The Fourth Geneva Convention on the protection of civilians in time of
war says that the occupying power shall not deport or transfer parts of its own
population into the territories it occupies. Admittedly, the Israelis and the
Palestinians are not at war but the Israelis definitely are an occupying power.
The actions of the Israelis
remind me of Aesop’s tale of the dog and its bone. The creature was standing on
a small bridge that crossed over a clear pond below. It saw its reflection and
thinking that it was another dog with a bone in its mouth, it opened its mouth
to grab the other bone and the bone in its mouth dropped into the pond. It left
the bridge with nothing in its mouth. If the Israelis are forced to leave the
areas where they built the settlements, they will have left the area with
nothing to show for their efforts. That is what happens to fools who grab more
than they should. The Israelis are exacerbating tensions between themselves and
the Palestinians. If they are doing this to force the Palestinians to move from
the Palestinian Territory, they will fail and in the process of failing, they
will come across as thugs trying to take over a neighbourhood that doesn’t
belong to them.
There is also the problem
of Gaza. Palestinians live there also but they are not under the authority of
the Palestinian Authority. The Israelis are no longer building Jewish
settlements in Gaza. When they realized that they had to remove the Israelis
that were living in those settlements, the Israelis army went in and destroyed
all the homes so that the Palestinians in Gaza couldn’t move into them.

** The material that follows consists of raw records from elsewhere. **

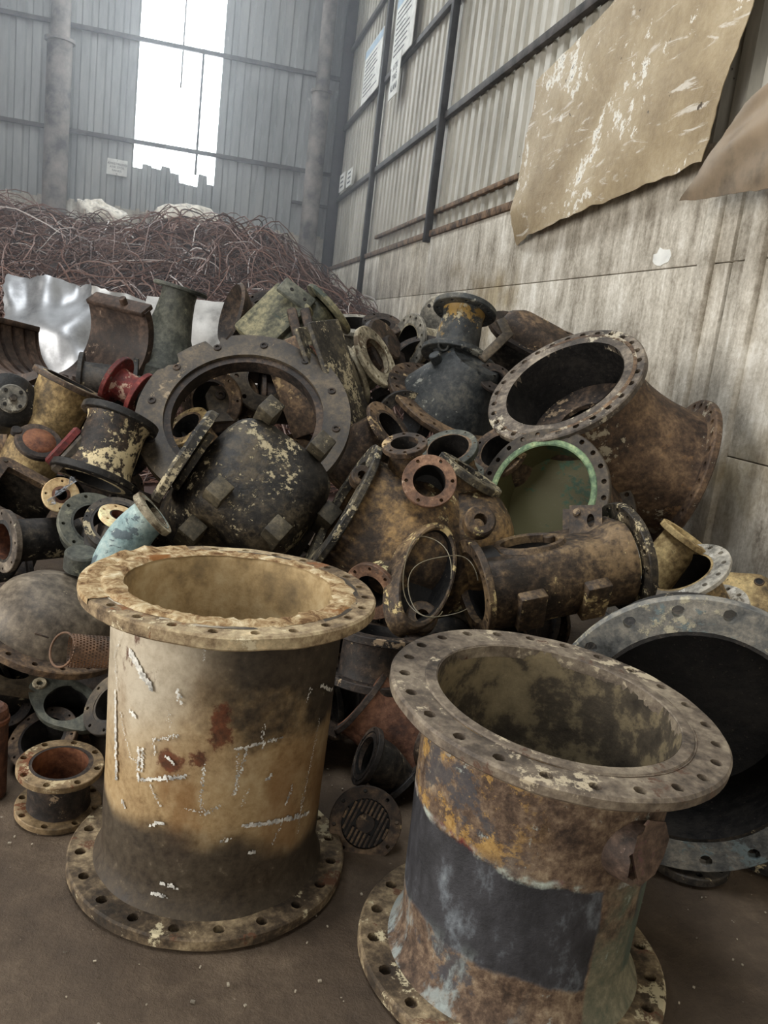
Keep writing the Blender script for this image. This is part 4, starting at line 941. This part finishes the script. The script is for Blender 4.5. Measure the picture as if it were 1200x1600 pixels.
# cream elbow and discs
d = 4.6; k = K(d); T = tr(590, 556, d, 28, 66); p = T.inverted() @ at(548, 588, d + .1)
bend('pipe_elbow', 'cream-grey elbow with oval open flange tilted to the wall, on the pile crest', 'pipe elbow', T, [(0, 0, 0), p], (.125, .125), .02, .185, .03, 10, 'cream', 'cream', 'brown', ends=[V((0, 0, -1)), V((-.4, -.4, -.6))])
d = 4.85; k = K(d); T = tr(608, 545, d, 25, 66)
o = thing('blind_flange', 'dark plain disc standing behind the cream-grey elbow', 'flange', T); G().cyl(52 * k, 12 * k, 48).rough(.002).build('plate', 'dkbrown', o); G().cyl(20 * k, 10 * k, 30, Tl(0, 0, 9 * k)).build('hub', 'dkbrown', o)
spool('flange_stub', 'pale grey flange with a ring of holes, against the concrete wall', 'pipe', tr(636, 536, 5.1, 168, 58), .12, .3, .185, .025, 14, .11, 'cream', 'grey', rh=.011)
spool('flange_stub', 'dark bowl rim tucked behind the wide slate cone', 'pipe', tr(652, 556, 4.9, 110, 50), .14, .25, .18, .03, 8, .13, 'dkbrown')
spool('flange_stub', 'small ribbed block crowded behind the cream-grey elbow', 'pipe', tr(598, 505, 5.2, 80, 60), .08, .22, .13, .03, 6, .05, 'dkbrown')
spool('flange_stub', 'thin oval flange lying behind the ribbed square casting', 'pipe', tr(560, 505, 5.3, 85, 74), .15, .2, .21, .03, 8, .14, 'grey')
d = 5.35; k = K(d); T = tr(692, 505, d, 190, 30)
o = thing('blind_flange', 'grey-brown disc leaning on the wall behind the slate spool neck', 'flange', T); G().cyl(45 * k, 10 * k, 44).build('plate', 'grey', o)
for i in range(8): G().cyl(3 * k, 1.5 * k, 10, Tl(36 * k * cos(i * pi / 4), 36 * k * sin(i * pi / 4), 1 * k)).build('bolt', 'bore', o)
# slate spool on slate cone
d = 4.75; k = K(d)
T = tr(727, 481, d, 78, 116)
spool('slate_spool', 'slate pipe spool flaking yellow paint, topmost on the pile against the wall', 'pipe', T, 30 * k, 86 * k, 50 * k, 9 * k, 12, 24 * k, 'slateyellow', 'slate', fr2=52 * k, r2=36 * k, flare=.03)
d = 4.55; k = K(d)
T = tr(745, 562, d, 60, 70)
o = thing('slate_cone', 'wide slate-blue cone with a big bolted flange, below the yellow-flaked spool', 'pipe', T)
g = G(); g.lathe([(40 * k, 0), (44 * k, -4 * k), (48 * k, -14 * k), (58 * k, -34 * k), (70 * k, -58 * k), (84 * k, -86 * k), (90 * k, -98 * k)], 56); g.lathe([(0, 0), (40 * k, 0)], 40); g.rough(.005, 5); g.build('body', 'slate', o)
G().flange(84 * k, 112 * k, 10 * k, 26, rh=3.6 * k, T=Tl(0, 0, -84 * k)).rough(.002).build('flange', 'brown', o)
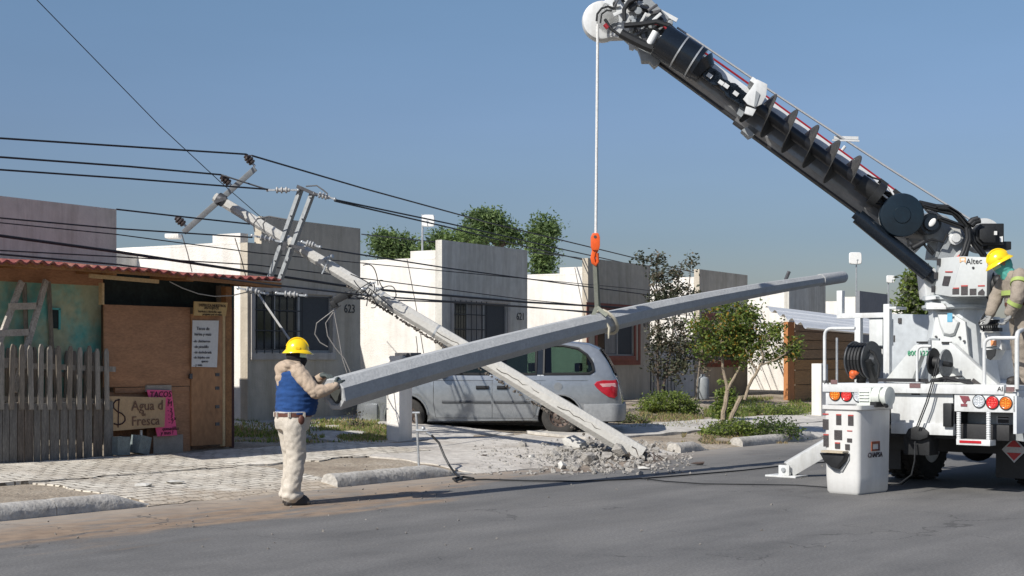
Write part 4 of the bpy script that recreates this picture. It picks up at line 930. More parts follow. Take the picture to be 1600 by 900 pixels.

I am
convinced that when the Jews in the settlements in the West Bank and
immediately east of Jerusalem are finally ordered to move out and return to
Israel, the Israelis army will go in and destroy all those thousands of homes
so that the Palestinians can’t move into them. That to will also be absolutely
stupid.
When the Jews were being
massacred during the Second World War by the Nazis, every decent person was
extremely sympathetic to their plight. But what they are doing to the
Palestinians nowadays is no different than what the Nazis did to other counties
in Europe by taking over their land. By doing this, the actions of the Israelis
are shameful.
Now it is easy to see why
the Israelis fought so hard to thwart the Palestinians effort to be recognized
as an Observer State in the UN. Prosecutors at the International Criminal Court say they
will study what the Palestinian Authority's upgraded status means for its
relationship with the world's first permanent war crimes tribunal. That is because any country that seizes land
of another that doesn’t belong to them is considered as a war crime.
I will keep you abreast as soon as I learn what the War Crimes Tribunal’s decision is.